If the government tries to stop gold hoarding by confiscating the monetary metal, then the propensity to hoard, instead of working through the natural conduit of gold, would find outlet in the hoarding of other marketable merchandise, an unnatural conduit, which is fraught with great dangers. In more details, there is the danger of generating a runaway vibrator through resonance between price fluctuations and interest-rate fluctuations. Therein is the explanation for the phenomenon known as Kondratiev’s long-wave inflation/deflation cycle to be found.


The gold standard shall, like the mythological bird Phoenix, rise from its ashes when the regime of irredeemable currency foisted upon the peoples of the world will self-destruct, as it must, after the time-bomb of ever-increasing unpaid and unpayable debt, having reached critical mass, goes off. The born-again international gold standard will be complete with its natural clearing system, the international bill market.

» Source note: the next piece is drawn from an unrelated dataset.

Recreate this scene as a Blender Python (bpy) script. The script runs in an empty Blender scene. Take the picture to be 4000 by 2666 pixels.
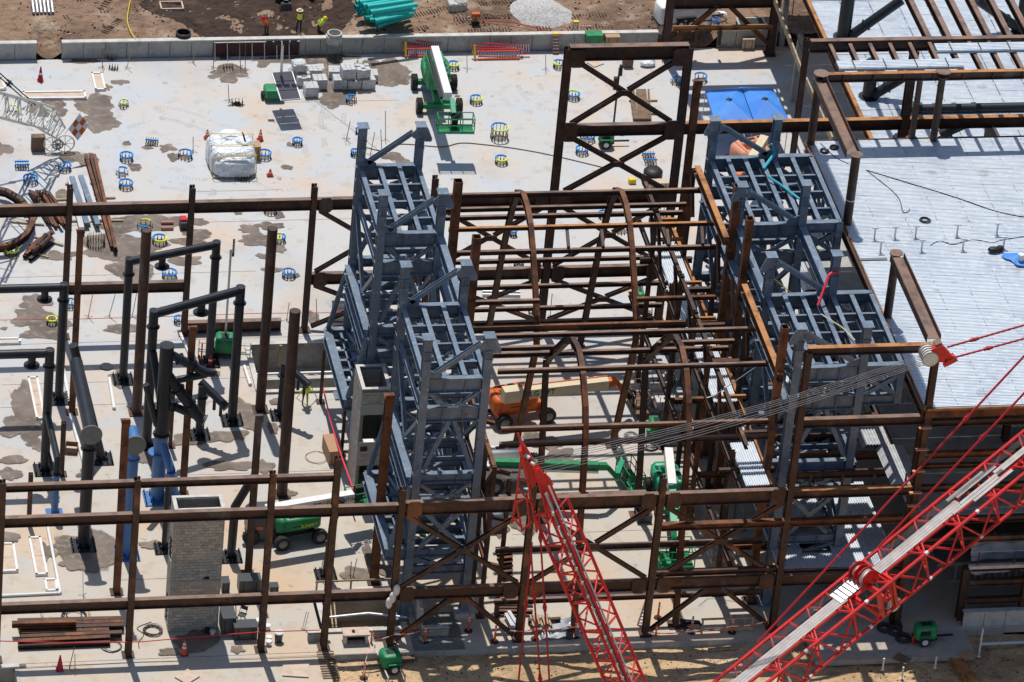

Advocates of the so-called 100 percent gold standard display a most profound ignorance of monetary science when they naively think that the clearing system of the new gold standard will consist of fleets of cargo planes flying gold around the world to satisfy their taste for purity. There is a great urgency to have a national debate on the burning questions how to prepare for the cataclysmic collapse of the regime of irredeemable currency that presently threatens the world. The government has betrayed people in keeping them in ignorance. It is inexcusable that some self-styled advocates of sound money try to smuggle in their own petty agenda, derailing the orderly discussion of the main issue, the study of the operation of the gold standard in depth, including its clearing system the bill market, and its signaling system the discount rate (as distinct from the rate of interest).

The second coming of the gold standard and the bill market is inevitable, despite the charlatanism of the opponents of real bills. Their 100 percent gold standard will be rejected 100 percent by events as they unfold.